A third runway at Heathrow will be built, transport secretary Geoff Hoon confirmed this afternoon.

The option of a longer runway was chosen out of several possibilities open to the Government after a much-criticised consultation last year, with the international business success of the nation cited as the overriding concern.

The number of extra planes using the airport, expected to be ready in 2019, will be limited initially to 125,000 instead of the 220,000 capacity, and extended powers are to be bestowed on the Civil Aviation Authority to police environmental limits, particularly of greenhouse gas nitrogen oxide.

Plans for mixed-mode use of the runways will be scrapped, but so will the Cranford Agreement which currently protects the residents from extra noise pollution.

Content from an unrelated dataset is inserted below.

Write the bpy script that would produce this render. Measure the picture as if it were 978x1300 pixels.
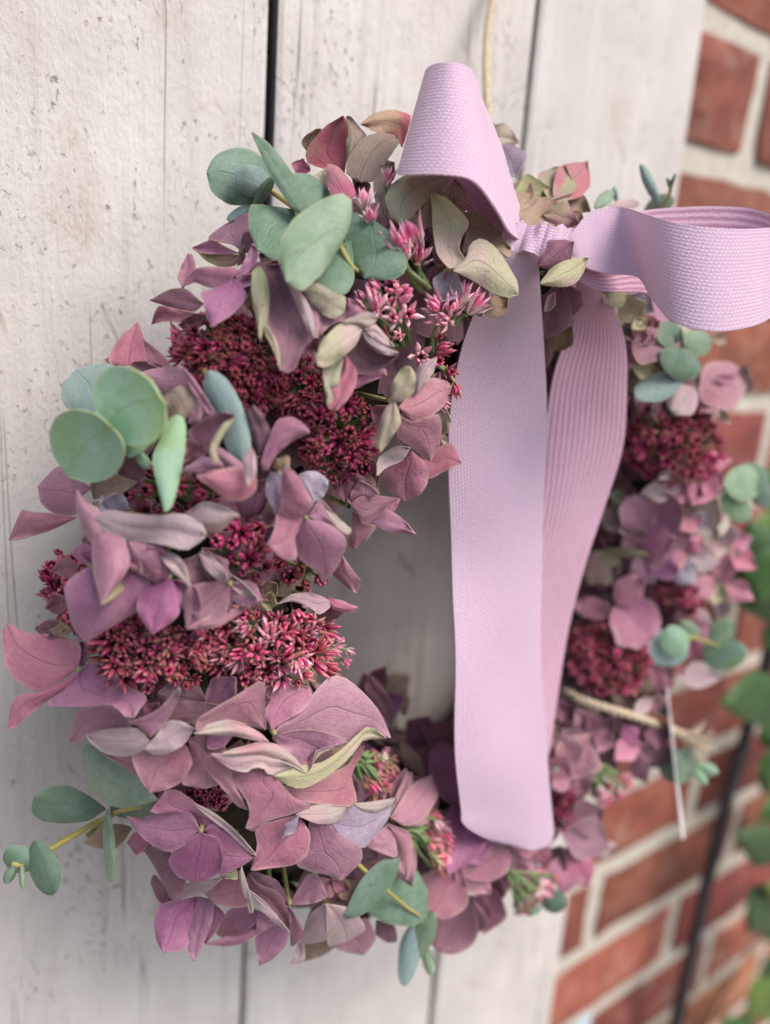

Claiming that 'Doing nothing will damage our economy and have no impact whatsoever on climate change', the transport minister announced that the UK is unlikely to meet current EU targets of climate change by 2010 and pointed to the 'significant challenge' of extended targets for 2015 as the changed goal posts, a move sure to infuriate anti-expansion campaigners.

He also used evidence compiled to show a 68% reduction in the numbers of people expected to suffer from noise above 66 decibels as new engines come into use as justification for the increase in flights and immediate increase in the numbers of people likely to suffer above 57 decibels of noise on a regular basis such as those living in Feltham.

Millions of pounds of investment into the motorway network and the electrification of large parts of the train network were also announced.

Christine Shilling, of No Third Runway Action Group (NoTRAG), said the Government had ignored the views of 70,000 people who took part in the consultation process last year and vowed to continue campaigning until the 'bitter end'.

"This is not the end," she added. "It is simply the end of the beginning."

Hounslow Council revealed today how its survey of 2,000 west London residents showed a massive 96 per cent were opposed to expansion.

Cllr Barbara Reid, the council’s aviation chief, said the Government should 'realise it is beaten and give up'.

She added that the council was likely to launch a legal challenge, backed by London Mayor Boris Johnson, on the grounds Heathrow is already breaching a raft of guidelines on pollution and noise.

Activists, who have spent the last few months training in militant camps, are also expected to step up their campaign of direct action.